= TASK REQUIREMENTS =
Return each line of the records holding the string "Blender".
— BEGIN DATASET RECORDS —
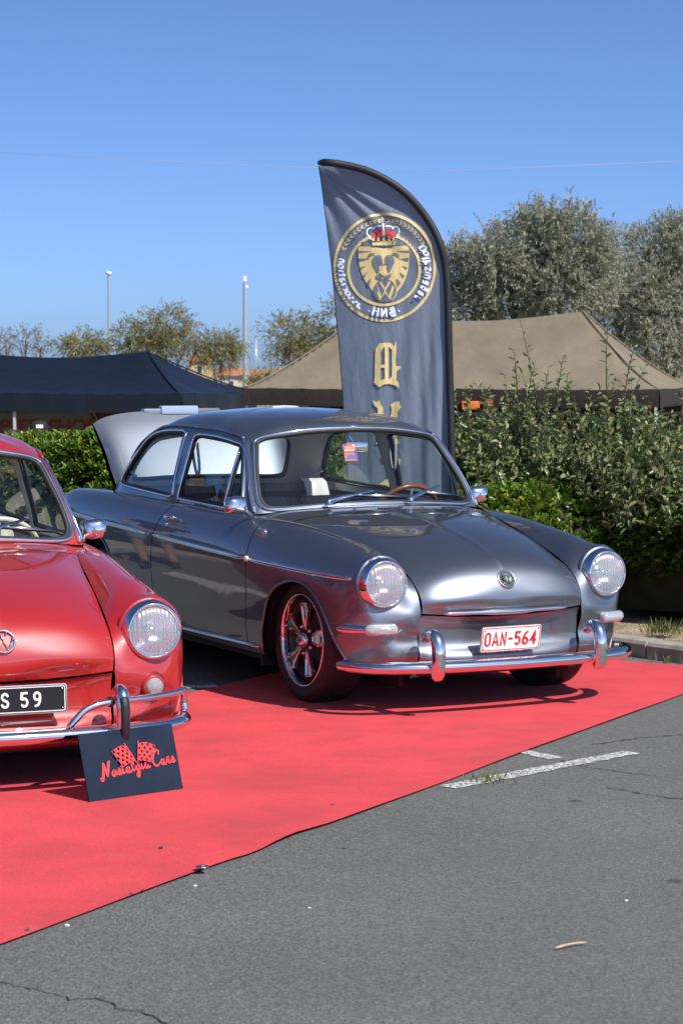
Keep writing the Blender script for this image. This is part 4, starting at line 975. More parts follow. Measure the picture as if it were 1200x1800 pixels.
def wheel(root, c, s, red):
    """five-petal alloy wheel: tyre, polished lip, dark centre, petals, hub cap, nuts"""
    M = axis_matrix(c, (0, s, 0), (0, 0, 1))
    prof = [(.212, -.085), (.225, -.095), (.25, -.102), (.28, -.100), (.293, -.088), (.299, -.06), (.300, -.03), (.300, .03), (.299, .06), (.293, .088), (.28, .100), (.25, .103), (.228, .096), (.217, .086)]
    t = MB().lathe(prof, 64, M).build('wheel', tyre_mat, root)
    MB().lathe([(.2175, .084), (.2235, .091), (.2235, .0975), (.219, .1005), (.213, .098), (.209, .088), (.206, .068), (.204, .05)], 64, M).build('rim_lip', chrome, t)
    MB().lathe([(.205, .055), (.2, .03), (.196, -.05), (.18, -.06), (.0, -.06)], 48, M).build('rim_barrel', mat('wheel_black', (.006, .006, .007), .5, 0, 0, .3), t)
    ctr = MB().lathe([(.203, .050), (.198, .062), (.186, .066), (.14, .066), (.08, .072), (.055, .082), (.0, .084)], 48, M)
    ctr.build('wheel_centre', mat('wheel_black', (.006, .006, .007), .5, 0, 0, .3), t)
    half = [(.050, .011), (.075, .0145), (.105, .022), (.135, .0315), (.155, .039), (.164, .0415), (.170, .037)]
    for k in range(5):
        a = 2 * math.pi * k / 5 + R(-10)
        K = M @ Matrix.Rotation(a, 4, 'Z'); V = []; F = []
        # cross ring: outer edge, raised shoulder, sunk middle
        for (r, w) in half:
            hz = .082 + .016 * ((r - .05) / .12) ** .8
            for (fw, dh) in ((-1.06, -.016), (-1, 0), (-.80, .002), (-.66, -.006), (0, -.009), (.66, -.006), (.80, .002), (1, 0), (1.06, -.016)):
                V.append(K @ Vector((r, w * fw, hz + dh)))
        for i in range(len(half) - 1):
            for j in range(8): F.append((i * 9 + j, i * 9 + j + 1, (i + 1) * 9 + j + 1, (i + 1) * 9 + j))
        # outer end turned down
        b = len(V); r, w = half[-1]
        for fw in (-1.06, -1, -.80, -.66, 0, .66, .80, 1, 1.06): V.append(K @ Vector((r + .006, w * fw, .072)))
        e = (len(half) - 1) * 9
        for j in range(8): F.append((e + j, e + j + 1, b + j + 1, b + j))
        crease(mk('wheel_petal', V, F, mat('polished_alloy', (.88, .88, .89), .12, 1.), t), 28)
        na = a + math.pi / 5; np_ = Vector((.066 * math.cos(na), .066 * math.sin(na), .074))
        MB().lathe([(0, .014), (.006, .013), (.0085, .008), (.0095, 0)], 12, M @ Matrix.Translation(np_)).build('wheel_nut', chrome, t)
    MB().lathe([(0, .112), (.012, .1115), (.022, .109), (.030, .103), (.035, .094), (.037, .075)], 28, M).build('hub_cap', chrome, t)
    MB().lathe([(0, .1135), (.010, .1132), (.014, .1115)], 20, M).build('hub_badge', mat('badge_dark', (.05, .05, .05), .3), t)

def blade(path, prof, ends=.5):
    """sweep a bumper section [(out, up)] along (x, y, z) path"""
    P = [Vector(p) for p in path]; V = []; F = []; n = len(prof); m = len(P)
    for i in range(m):
        t = (P[min(i + 1, m - 1)] - P[max(i - 1, 0)]).normalized(); nn = t.cross(Vector((0, 0, 1))).normalized()
        e = min(i, m - 1 - i); sc = [.25, .72, .88, .95][e] if e < 4 else 1.
        for (a, b) in prof: V.append(P[i] + nn * a * sc + Vector((0, 0, b * sc)))
    for i in range(m - 1):
        for k in range(n): F.append((i * n + k, i * n + (k + 1) % n, (i + 1) * n + (k + 1) % n, (i + 1) * n + k))
    F += [tuple(range(n))[::-1], tuple((m - 1) * n + k for k in range(n))]
    return V, F
def bumper(root, red):
    half = [(.778, 0), (.774, .15), (.764, .30), (.747, .43), (.720, .55), (.68, .65), (.622, .725), (.555, .768), (.50, .785), (.465, .79), (.455, .79)]
    zb = .236 if not red else .255
    half = [(x, y * (.945 if red else .958)) for x, y in half]
    pts = [(x, -y, zb) for x, y in half[::-1]] + [(x, y, zb) for x, y in half[1:]]
    mid = smooth_path(pts[1:-1], 6); path = [pts[0]] + [tuple(p) for p in mid] + [pts[-1]]
    prof = [(-.026, .014)] + [(-.004 + .036 * math.cos(a), .028 * math.sin(a)) for a in np.linspace(R(112), R(-112), 15)] + [(-.026, -.014), (-.016, 0)]
    V, F = blade(path, prof)
    b = crease(mk('bumper', V, F, chrome, root), 50)
    for s in (1, -1):
        y = .435 * s
        if not red:
            g = MB(); p = smooth_path([(.768, y, .198), (.789, y, .210), (.796, y, .25), (.797, y, .30), (.790, y, .345), (.770, y, .374), (.738, y, .386), (.700, y, .376), (.675, y, .35)], 4)
            k = len(p); g.tube(p, [.012, .026, .031] + [.033] * (k - 6) + [.030, .026, .02], 14, sx=1.0, sy=.85, up=(1, 0, 0)); gd = g.build('bumper_guard', chrome, b)
            MB().lathe([(0, .006), (.006, .005), (.008, 0)], 10, axis_matrix((.735, y - .034, .352), (0, -1, 0))).build('guard_bolt', chrome, gd)
        else:
            y = .42 * s; g = MB(); p = smooth_path([(.77, y, .215), (.795, y, .24), (.80, y, .31), (.795, y, .375), (.775, y, .405), (.74, y, .405), (.70, y, .36)], 4)
            k = len(p); g.tube(p, [.012, .022] + [.026] * (k - 4) + [.022, .016], 14, up=(1, 0, 0)); gd = g.build('bumper_guard', chrome, b)
            r_ = MB(); r_.tube(smooth_path([(.812, y, .215), (.826, y, .26), (.828, y, .32), (.82, y, .37), (.80, y, .395)], 4), [.010] + [.017] * 15 + [.007], 10, sx=1., sy=.6, up=(1, 0, 0)); r_.build('guard_rubber', black_rubber, gd)
            tp = smooth_path([(.785, .23 * s, .285), (.782, .255 * s, .31), (.772, .30 * s, .345), (.765, .36 * s, .363), (.752, .44 * s, .369), (.715, .56 * s, .37), (.655, .67 * s, .371), (.585, .752 * s, .371), (.545, .775 * s, .371), (.525, .782 * s, .355), (.52, .785 * s, .32), (.525, .785 * s, .285)], 4)
            tp = [p * np.array([1, .945, 1]) for p in tp]
            MB().tube(tp, .0135, 12).build('overrider_tube', chrome, b)
            MB().tube([(.757, .378 * s, .3675), (.754, .388 * s, .3675)], .020, 12).build('tube_grommet', black_rubber, b)

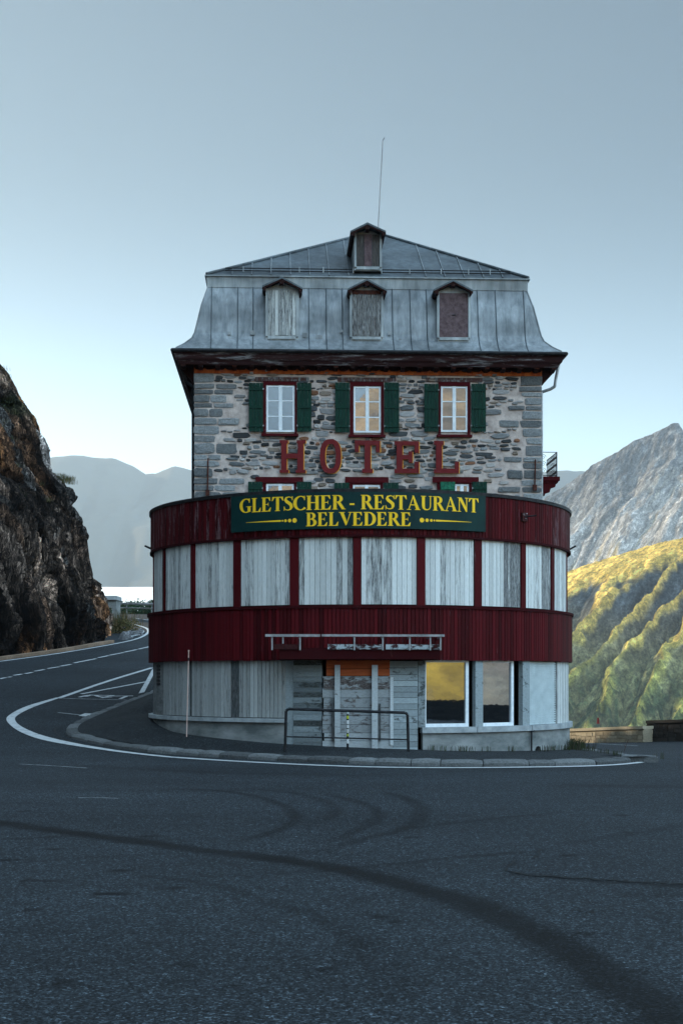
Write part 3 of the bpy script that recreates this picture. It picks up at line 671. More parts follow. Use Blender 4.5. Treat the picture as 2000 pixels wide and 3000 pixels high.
# -- mansard
def inset(x, y, v): u, z = flat(x, y, v); return u+HW, z
prof = [(-.62, zg+.03), (-.50, flat(1080, 1026, -.50)[1]+.02)]
for x, y, v in ((541, 1006, -.26), (562, 990, -.10), (570, 975, -.02), (576, 952, .04), (591, 891, .19), (610, 838, .36)):
    d = inset(x, y, v)[0]; prof.append((d, inset(x, y, d)[1]))
mp = prof[:]
mans = ringloft(prof, 'mansard_roof', 'zinc')
d1, z1_ = prof[-1]; dt, ztp = .30, flat(602, 808, .3)[1]
ringloft([(d1-.03, z1_-.04), (dt+.03, ztp-.02), (dt-.02, ztp-.005), (dt-.02, ztp+.03), (dt+.05, ztp+.05)], 'roof_break_trim', 'lightzinc')
AP = flat(1093, 681, 4.8); RZ = AP[1]; AV = 4.8; AU = AP[0]
m = MB(); e = HW-dt-.03
vs = [(-e, dt+.03, ztp+.045), (e, dt+.03, ztp+.045), (e, DEP-dt, ztp+.045), (-e, DEP-dt, ztp+.045), (AU, AV, RZ), (AU, DEP-AV, RZ)]
m.add(vs, [(0, 1, 4), (1, 2, 5, 4), (2, 3, 5), (3, 0, 4, 5)]); m.build('hip_roof', 'zinc_top', hotel)
def topz(u, v):   # front hip plane
    return ztp+.045+(v-dt)*(RZ-ztp-.045)/(AV-dt)
m = MB()
for a, b in (((-e, dt, ztp+.06), (AU, AV, RZ+.02)), ((e, dt, ztp+.06), (AU, AV, RZ+.02)), ((AU, AV, RZ+.02), (AU, DEP-AV, RZ+.02))): m = MB(); m.tube(a, b, .045, 8); m.build('ridge_cap', 'zinc_top', hotel)
for u in np.linspace(-e+.75, e-.75, 15):
    uf = (u+e)/(AU+e) if u < AU else (e-u)/(e-AU); vt = dt+(AV-dt)*uf*.985
    if abs(u-AU) < .75: continue
    m = MB(); m.tube((u, dt+.02, topz(u, dt+.02)+.008), (u, vt, topz(u, vt)+.008), .02, 5); m.build('roof_seam', 'zinc', hotel)
m = MB()
for x in (620, 697, 742, 956, 905, 1202, 1250, 1150, 1003, 1453, 1400, 1536):
    u = flat(x, 900, .1)[0]; pr = [(max(abs(u)-HW, d), z) for d, z in mp]; pts = [(u+(0 if abs(u) < 4.4 else 0), d-.012, z) for d, z in mp[1:]]
    m = MB(); m.path(pts, .016, 5); m.build('mansard_seam', 'zinc_top', hotel)
for sx in (-1, 1): m = MB(); m.path([(sx*(HW-d), d, z) for d, z in mp[1:]], .022, 6); m.build('mansard_seam', 'zinc', hotel)
for x, y, s in ((672, 977, 10), (740, 975, 14), (893, 983, 15), (935, 990, 18), (1000, 971, 8), (1140, 977, 10), (1172, 996, 8)):
    m = MB(); u, z = flat(x, y, -.03); m.box(u-s/200, u+s/200, -.075, -.055, z-s/220, z+s/220); m.build('roof_patch', 'zinc', hotel)
# -- snow guard
m = MB()
v0 = dt+.30
for dz_, dv in ((.10, 0), (.02, -.02)):
    a = flat(660, 790, v0)[0]; b = flat(1494, 800, v0)[0]; m.tube((a, v0+dv, topz(0, v0)+dz_), (b, v0+dv, topz(0, v0)+dz_), .017, 6)
m.build('snow_guard_rail', 'darkmetal', hotel)
for x in (713, 794, 877, 947, 1034, 1117, 1199, 1291, 1371, 1434):
    m = MB(); u = flat(x, 790, v0)[0]; m.box(u-.014, u+.014, v0-.06, v0+.03, topz(0, v0)-.03, topz(0, v0)+.15); m.build('snow_guard_bracket', 'lightzinc', hotel)
# -- dormers
def dormer(pk, el, er, fr, sh, vf, vb, kind, ov=.25):
    """pk peak px, el/er eave px, fr front wall (x0,x1,y0,y1), sh shutter (x0,x1,y0,y1)"""
    f0 = flat(fr[0], fr[3], vf); f1 = flat(fr[1], fr[2], vf); s0 = flat(sh[0], sh[3], vf); s1 = flat(sh[1], sh[2], vf)
    vo = vf-ov; P_ = flat(*pk, vo); A = flat(*el, vo); B = flat(*er, vo)
    root = MB(); xm = P_[0]
    zeave = (A[1]+B[1])/2
    # front wall with a gable
    pts = [(f0[0], vf, f0[1]), (f1[0], vf, f0[1]), (f1[0], vf, zeave-.02), (xm, vf, P_[1]-.10), (f0[0], vf, zeave-.02)]
    root.prism(pts, (0, vb-vf, 0)); o = root.build('dormer', 'lightzinc' if kind != 3 else 'lightzinc', hotel)
    m = MB()
    for q in (A, B):
        m.prism([(xm, vo, P_[1]), (q[0], vo, q[1]), (q[0], vo, q[1]-.05), (xm, vo, P_[1]-.055)], (0, vb-vo, 0))
    m.build('dormer_roof', 'zinc_top', o)
    m = MB()   # dark eave boxes and gable bargeboards
    for q, fx in ((A, f0[0]), (B, f1[0])):
        m.prism([(q[0]+.02*(1 if q is A else -1), vo+.01, q[1]-.052), (fx, vo+.01, q[1]-.02), (fx, vo+.01, q[1]-.15), (q[0]+.03*(1 if q is A else -1), vo+.01, q[1]-.12)], (0, (vb-vo)*.98, 0), (.1, 1, 0))
        m.prism([(xm, vo+.015, P_[1]-.056), (q[0], vo+.015, q[1]-.051), (q[0], vo+.015, q[1]-.10), (xm, vo+.015, P_[1]-.11)], (0, .05, 0), (.2, 1, 0))
    m.box(xm-.06, xm+.06, vo+.02, vf, P_[1]-.2, P_[1]-.115)
    m.build('bargeboard', 'cornice', o)
    m = MB(); x0, x1, zb, zt = s0[0], s1[0], s0[1], s1[1]; y = vf-.03
    if kind in (0, 1):
        n = 8 if kind == 0 else 6; ww = (x1-x0)/n
        for k in range(n):
            wt = R.uniform(.15, .6) if kind == 0 else R.uniform(.55, 1.0); m.box(x0+k*ww+.006, x0+(k+1)*ww-.006, y-R.uniform(0, .012), vf-.001, zb+R.uniform(-.02, .02), zt, (wt, R.uniform(.5, 1.1), 0))
        m.build('shutter', 'white' if kind == 0 else 'brownwood', o)
        if kind == 1: k_ = MB(); k_.box(x0-.01, x1+.01, y-.02, y-.001, zt-.06, zt+.06, (.1, 1, 0)); k_.build('head_board', 'plywood' if False else 'rust', o)
    elif kind == 2:
        m.box(x0, x1, y, vf-.001, zb, zt); so_ = m.build('shutter', 'maroon', o); k_ = MB(); zc = (zb+zt)/2; k_.box((x0+x1)/2-.05, (x0+x1)/2+.05, y-.02, y-.001, zc-.012, zc+.012); k_.build('handle', 'darkmetal', so_)
    else:
        ww = (x1-x0); m.box(x0, x0+ww*.33, y, vf-.001, zb, zt, (.5, .6, 0)); m.box(x0+ww*.67+.006, x1, y, vf-.001, zb, zt, (.5, .6, 0)); m.build('shutter', 'oldwood', o)
        k_ = MB(); k_.box(x0+ww*.335, x0+ww*.665, y-.015, vf-.001, zb, zt); k_.build('board', 'maroon', o)
    m = MB(); t = .05
    m.box(x0-t-.02, x0-.004, vf-.05, vf-.002, zb-.02, zt+.05); m.box(x1+.004, x1+t+.02, vf-.05, vf-.002, zb-.02, zt+.05); m.box(x0-.003, x1+.003, vf-.045, vf-.002, zb-.09, zb-.005); m.build('shutter_frame', 'lightzinc', o)
dormer((826, 810), (768, 836), (886, 842), (779, 876, 850, 1003), (785, 866, 852, 984), -.12, 1.4, 0)
dormer((1075, 816), (1018, 845), (1133, 848), (1027, 1120, 855, 1005), (1031, 1115, 858, 986), -.12, 1.4, 1)
dormer((1327, 818), (1270, 847), (1385, 849), (1281, 1374, 855, 1007), (1286, 1370, 860, 988), -.12, 1.4, 2)
dormer((1076, 651), (1026, 676), (1130, 676), (1037, 1117, 684, 792), (1044, 1111, 688, 781), .45, 3.4, 3, ov=.35)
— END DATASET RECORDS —
= CORRECT RESULT =
Keep writing the Blender script for this image. This is part 4, starting at line 975. More parts follow. Measure the picture as if it were 1200x1800 pixels.
Write part 3 of the bpy script that recreates this picture. It picks up at line 671. More parts follow. Use Blender 4.5. Treat the picture as 2000 pixels wide and 3000 pixels high.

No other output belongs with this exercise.